Mais gardons-nous de tomber dans une analyse trop simpliste du phénomène des enfants rois. Comme l'écrivent les spécialistes, « la notion de l'enfant roi ne désigne pas seulement une figure d'enfant, mais une forme de relation entre enfants et adultes. » C'est bien ce lien qu'il s'agit aujourd'hui de réinventer, et le rôle de l'État est d'accompagner les parents dans cette tâche – il faudra se demander quels moyens développer à cette fin.
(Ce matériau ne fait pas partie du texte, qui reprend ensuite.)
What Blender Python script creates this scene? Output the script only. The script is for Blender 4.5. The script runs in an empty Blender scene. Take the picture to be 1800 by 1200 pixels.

L'autre intérêt de cette initiative et du rapport de notre collègue est de mettre en lumière l'incidence de la prohibition de telles violences sur le niveau de délinquance juvénile, alors qu'une réforme de l'ordonnance de 1945 est en cours de préparation. Il y a là l'idée que la crise d'autorité pourrait découler du décalage existant entre les affirmations de façade, celles d'une protection absolue de l'enfance, et la réalité, qui place encore les enfants en situation de vulnérabilité vis-à-vis de parents violents. Toute la société pourrait en réalité bénéficier de la protection de l'estime de soi de ces futurs adultes, qui conditionne la réussite scolaire et professionnelle.
Les membres du groupe du RDSE voteront donc en faveur de cette proposition de loi, qui a le mérite d'apporter une réponse adaptée à la problématique des violences éducatives ordinaires en faisant en sorte que leur abolition fasse partie du contrat familial. Nous pensons qu'en la matière la voie civile sera plus judicieuse que la voie pénale, afin que toutes les familles deviennent le lieu premier de construction d'une société pacifiée. On ne lutte efficacement contre des habitus qu'en préparant des évolutions de fond, pas des mouvements de surface.
Je conclurai en disant qu'il reviendra aux magistrats de la chambre criminelle de la Cour de cassation de se saisir de cette évolution et de renoncer à la jurisprudence du droit de correction, sans quoi l'abolition que nous avons en vue restera inachevée. (Applaudissements sur les travées du groupe du Rassemblement Démocratique et Social Européen, du groupe socialiste et républicain, du groupe communiste républicain citoyen et écologiste, et sur des travées du groupe Union Centriste.)